WORK TO COMPLETE ▸ Only the number is wanted: how many lines contain the word "that"?
[start]
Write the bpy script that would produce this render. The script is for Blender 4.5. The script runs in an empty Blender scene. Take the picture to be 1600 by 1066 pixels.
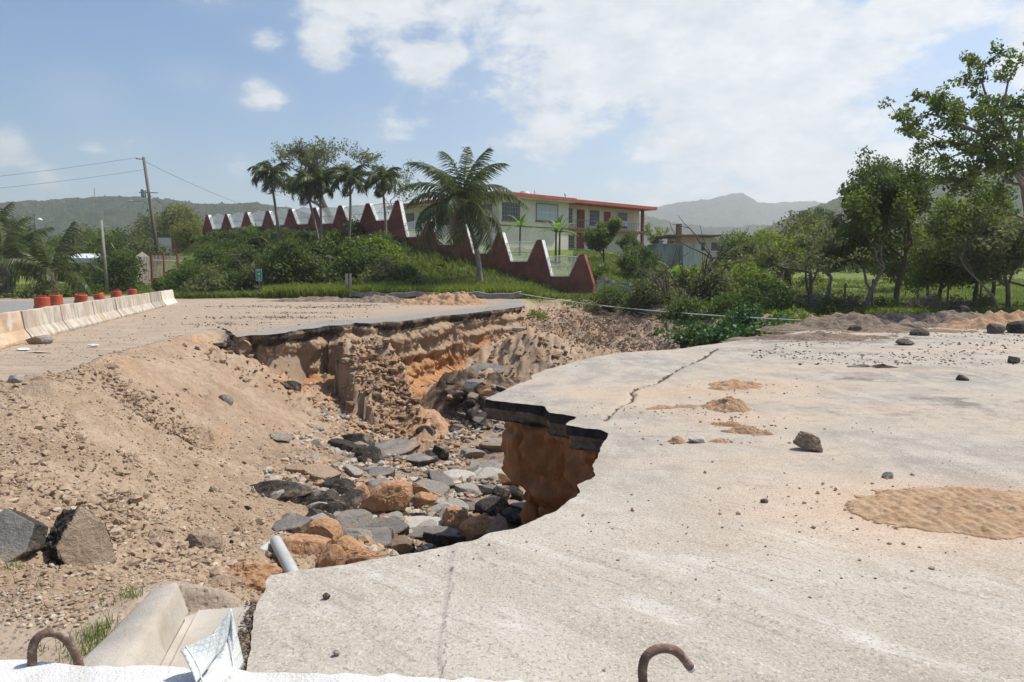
import bpy, math, random
import numpy as np
from mathutils import Vector, Matrix, Euler
C = bpy.context.scene
COL = C.collection
R = math.radians
# ---------------------------------------------------------------- camera
CAMZ = 1.85; F = 1067.0; PITCH = math.atan(108 / F)
cam_d = bpy.data.cameras.new("camera"); cam_d.lens = 24.0; cam_d.sensor_width = 36.0
cam_d.clip_start = 0.05; cam_d.clip_end = 30000
cam = bpy.data.objects.new("camera", cam_d); COL.objects.link(cam)
cam.location = (0, 0, CAMZ); cam.rotation_euler = (math.pi / 2 - PITCH, 0, 0)
C.camera = cam
# ---------------------------------------------------------------- sky
SUN_AZ, SUN_EL = 68.0, 59.0        # azimuth clockwise from +Y
w = bpy.data.worlds.new("World"); C.world = w; w.use_nodes = True
nt = w.node_tree; N = nt.nodes; L = nt.links
for n in list(N): N.remove(n)
def wn(t, **k):
    n = N.new(t)
    for a, b in k.items(): setattr(n, a, b)
    return n
out = wn('ShaderNodeOutputWorld'); bg = wn('ShaderNodeBackground')
sky = wn('ShaderNodeTexSky', sky_type='NISHITA', sun_disc=False)
sky.sun_elevation = R(SUN_EL); sky.sun_rotation = R(SUN_AZ)
sky.air_density = 1.0; sky.dust_density = 1.6; sky.ozone_density = 1.2
tc = wn('ShaderNodeTexCoord')
def wmath(op, a, b=None, c=None, clamp=False):
    n = wn('ShaderNodeMath', operation=op); n.use_clamp = clamp
    for i, v in enumerate((a, b, c)):
        if v is None: continue
        if isinstance(v, (int, float)): n.inputs[i].default_value = v
        else: L.new(v, n.inputs[i])
    return n.outputs[0]
def pdir(px, py):
    u = (px - 800) / F; v = (py - 533) / F
    d = Vector((u, math.cos(PITCH) - v * math.sin(PITCH), -math.sin(PITCH) - v * math.cos(PITCH)))
    return d.normalized()
# clouds: where each bank of cloud hangs in the sky (direction, half width, height flattening)
CL = [(1000, 30, .34, 1.2, 1.0), (1190, 170, .34, 1.2, 1.05), (900, 90, .30, 1.4, .75), (680, 95, .13, 1.6, .62), (1250, 300, .34, 1.6, .85),
      (850, 225, .17, 2.0, .55), (1330, 235, .30, 1.6, .6), (512, 65, .075, 1.0, .62), (405, 148, .072, 1.7, .66),
      (130, 145, .08, 1.5, .40), (300, 120, .08, 2.2, .42), (415, 60, .06, 2.2, .40), (0, 232, .06, 1.3, .55), (185, 225, .08, 1.8, .38),
      (370, 255, .05, 1.2, .40), (590, 205, .08, 1.5, .35), (1440, 15, .15, 1.6, .8), (1410, 85, .06, 2.0, .62), (1640, 60, .1, 1.0, .8),
      (640, -60, .3, 1.6, .8), (330, -20, .1, 2.0, .5), (600, 320, .2, 3.0, .45), (40, 275, .08, 3.0, .3), (1100, -250, .5, 1.2, .8)]
mp = wn('ShaderNodeVectorMath', operation='NORMALIZE'); L.new(tc.outputs['Generated'], mp.inputs[0])
acc = None
for px, py, r, fl, amp in CL:
    d = pdir(px, py)
    s = wn('ShaderNodeVectorMath', operation='SUBTRACT'); L.new(mp.outputs[0], s.inputs[0]); s.inputs[1].default_value = d
    m = wn('ShaderNodeVectorMath', operation='MULTIPLY'); L.new(s.outputs[0], m.inputs[0]); m.inputs[1].default_value = (1, 1, fl)
    ln = wn('ShaderNodeVectorMath', operation='LENGTH'); L.new(m.outputs[0], ln.inputs[0])
    mr = wn('ShaderNodeMapRange', interpolation_type='SMOOTHERSTEP'); L.new(ln.outputs['Value'], mr.inputs['Value'])
    mr.inputs['From Min'].default_value = r; mr.inputs['From Max'].default_value = 0.0
    mr.inputs['To Min'].default_value = 0.0; mr.inputs['To Max'].default_value = amp
    acc = mr.outputs[0] if acc is None else wmath('MAXIMUM', acc, mr.outputs[0])
msc = wn('ShaderNodeVectorMath', operation='MULTIPLY'); L.new(mp.outputs[0], msc.inputs[0]); msc.inputs[1].default_value = (1, 1, 1.9)
nz = wn('ShaderNodeTexNoise'); nz.inputs['Scale'].default_value = 5.5; nz.inputs['Detail'].default_value = 10; nz.inputs['Roughness'].default_value = .58
nz.inputs['Distortion'].default_value = .25
L.new(msc.outputs[0], nz.inputs['Vector'])
nz2 = wn('ShaderNodeTexNoise'); nz2.inputs['Scale'].default_value = 16; nz2.inputs['Detail'].default_value = 8; nz2.inputs['Roughness'].default_value = .62
L.new(msc.outputs[0], nz2.inputs['Vector'])
nn = wmath('MULTIPLY_ADD', nz2.outputs['Fac'], .45, wmath('MULTIPLY', nz.outputs['Fac'], .9))   # ~0.67 mean
dens = wmath('ADD', wmath('MULTIPLY', acc, .78), wmath('MULTIPLY', wmath('SUBTRACT', nn, .675), 1.5))
mr = wn('ShaderNodeMapRange', interpolation_type='SMOOTHSTEP'); L.new(dens, mr.inputs['Value'])
mr.inputs['From Min'].default_value = .17; mr.inputs['From Max'].default_value = .52; mr.inputs['To Max'].default_value = .93
veil = wmath('MULTIPLY', acc, .30)
mask = wmath('MAXIMUM', mr.outputs[0], veil)
# thick parts of the cloud are a touch greyer
cr = wn('ShaderNodeValToRGB'); L.new(nz2.outputs['Fac'], cr.inputs['Fac'])
cr.color_ramp.elements[0].position = .3; cr.color_ramp.elements[0].color = (5.6, 5.95, 6.3, 1)
cr.color_ramp.elements[1].position = .7; cr.color_ramp.elements[1].color = (7.9, 8.1, 8.2, 1)
mx = wn('ShaderNodeMixRGB'); L.new(mask, mx.inputs['Fac']); 
hs = wn('ShaderNodeHueSaturation'); hs.inputs['Saturation'].default_value = 1.28; hs.inputs['Value'].default_value = 1.22; L.new(sky.outputs[0], hs.inputs['Color'])
L.new(hs.outputs[0], mx.inputs['Color1']); L.new(cr.outputs[0], mx.inputs['Color2'])
L.new(mx.outputs[0], bg.inputs['Color']); bg.inputs['Strength'].default_value = .094
L.new(bg.outputs[0], out.inputs['Surface'])
# ---------------------------------------------------------------- sun
sd = bpy.data.lights.new("sun", 'SUN'); sd.energy = 4.3; sd.angle = R(.53); sd.color = (1.0, .955, .88)
so = bpy.data.objects.new("sun", sd); COL.objects.link(so)
sv = Vector((math.sin(R(SUN_AZ)) * math.cos(R(SUN_EL)), math.cos(R(SUN_AZ)) * math.cos(R(SUN_EL)), math.sin(R(SUN_EL))))
so.rotation_euler = sv.to_track_quat('Z', 'Y').to_euler(); so.location = (30, 40, 60)
C.view_settings.view_transform = 'Standard'; C.view_settings.look = 'None'
C.view_settings.exposure = 0.30; C.view_settings.gamma = 1.0
C.cycles.max_bounces = 6; C.cycles.diffuse_bounces = 3; C.cycles.glossy_bounces = 2
C.cycles.transmission_bounces = 3; C.cycles.transparent_max_bounces = 6; C.cycles.volume_bounces = 2
C.cycles.caustics_reflective = False; C.cycles.caustics_refractive = False
try:
    C.cycles.use_denoising = True
    C.cycles.denoiser = 'OPENIMAGEDENOISE'
except Exception: pass

# ================================================================ helpers
rnd = random.Random(7)
def _basis(px, py):
    u = (px - 800) / F; v = (py - 533) / F
    return u, math.cos(PITCH) - v * math.sin(PITCH), -math.sin(PITCH) - v * math.cos(PITCH)
def W(px, py, z=0.0):
    "world point where the sight line through this point of the photo meets height z"
    x, y, s = _basis(px, py); t = (z - CAMZ) / s
    return (x * t, y * t, z)
def D(px, py, d):
    "world point on that sight line at ground distance d"
    x, y, s = _basis(px, py); t = d / y
    return (x * t, d, CAMZ + s * t)

def hash3(ix, iy, iz, seed):
    h = (ix.astype(np.int64) * 374761393 + iy.astype(np.int64) * 668265263 + iz.astype(np.int64) * 2147483647 + seed * 1274126177) & 0xffffffff
    h = ((h ^ (h >> 13)) * 1274126177) & 0xffffffff
    h = ((h ^ (h >> 16)) * 2246822519) & 0xffffffff
    h = h ^ (h >> 15)
    return (h & 0xffff) / 65535.0
def vnoise(x, y, z=None, seed=0):
    "value noise -1..1"
    x = np.asarray(x, float); y = np.asarray(y, float); z = np.zeros_like(x) if z is None else np.asarray(z, float)
    x0 = np.floor(x); y0 = np.floor(y); z0 = np.floor(z)
    fx = x - x0; fy = y - y0; fz = z - z0
    fx = fx * fx * (3 - 2 * fx); fy = fy * fy * (3 - 2 * fy); fz = fz * fz * (3 - 2 * fz)
    flat = not np.any(z)
    def lay(zz):
        a = hash3(x0, y0, zz, seed); b = hash3(x0 + 1, y0, zz, seed); c = hash3(x0, y0 + 1, zz, seed); d = hash3(x0 + 1, y0 + 1, zz, seed)
        return (a * (1 - fx) + b * fx) * (1 - fy) + (c * (1 - fx) + d * fx) * fy
    v = lay(z0)
    if not flat: v = v * (1 - fz) + lay(z0 + 1) * fz
    return v * 2 - 1
def fbm(x, y, z=None, oct=4, lac=2.03, gain=.5, seed=0):
    s = 0; a = 1; t = 0; f = 1
    for o in range(oct):
        s = s + a * vnoise(x * f + 17.3 * o, y * f - 9.1 * o, None if z is None else z * f, seed + o); t += a; a *= gain; f *= lac
    return s / t
def sstep(a, b, x):
    t = np.clip((x - a) / (b - a), 0, 1); return t * t * (3 - 2 * t)
def gauss(x, y, cx, cy, rx, ry=None, rot=0):
    ry = ry or rx; dx = x - cx; dy = y - cy; c, s = math.cos(rot), math.sin(rot)
    a = (dx * c + dy * s) / rx; b = (-dx * s + dy * c) / ry
    return np.exp(-(a * a + b * b))

def link(o, parent=None):
    COL.objects.link(o)
    if parent is not None: o.parent = parent
    return o
def tag(o, label=None, cat=None, group=None, kind=None):
    if label: o['label'] = label
    if cat: o['category'] = cat
    if group: o['group'] = group
    if kind: o['kind'] = kind
    return o
def empty(name, loc=(0, 0, 0), rz=0):
    o = bpy.data.objects.new(name, None); o.location = loc; o.rotation_euler = (0, 0, rz); o.empty_display_size = .2
    COL.objects.link(o); return o
def mesh_np(name, V, Fc, mats, parent=None, smooth=False, attrs=None, colattrs=None, matidx=None, loc=None):
    "V (n,3); Fc (m,k) with k = 3 or 4, or a list of such arrays"
    V = np.asarray(V, dtype=np.float32)
    Fs = Fc if isinstance(Fc, list) else [Fc]
    Fs = [np.asarray(f, dtype=np.int32) for f in Fs if len(f)]
    me = bpy.data.meshes.new(name)
    me.vertices.add(len(V)); me.vertices.foreach_set('co', V.ravel())
    idx = np.concatenate([f.ravel() for f in Fs]); cnt = np.concatenate([np.full(len(f), f.shape[1], dtype=np.int32) for f in Fs])
    st = np.concatenate([[0], np.cumsum(cnt)[:-1]]).astype(np.int32)
    me.loops.add(len(idx)); me.loops.foreach_set('vertex_index', idx)
    me.polygons.add(len(cnt)); me.polygons.foreach_set('loop_start', st); me.polygons.foreach_set('loop_total', cnt)
    if matidx is not None: me.polygons.foreach_set('material_index', np.asarray(matidx, dtype=np.int32))
    me.update(calc_edges=True)
    me.polygons.foreach_set('use_smooth', np.full(len(cnt), bool(smooth)))
    for m in (mats if isinstance(mats, (list, tuple)) else [mats]): me.materials.append(m)
    for k, v in (attrs or {}).items():
        v = np.asarray(v, dtype=np.float32)
        dom = 'POINT' if len(v) == len(V) else 'FACE'
        a = me.attributes.new(k, 'FLOAT', dom); a.data.foreach_set('value', v)
    for k, v in (colattrs or {}).items():
        v = np.asarray(v, dtype=np.float32)
        a = me.attributes.new(k, 'FLOAT_VECTOR', 'POINT'); a.data.foreach_set('vector', v.ravel())
    me.update()
    o = bpy.data.objects.new(name, me)
    if loc is not None: o.location = loc
    return link(o, parent)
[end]
CORRECT RESPONSE ▸ 2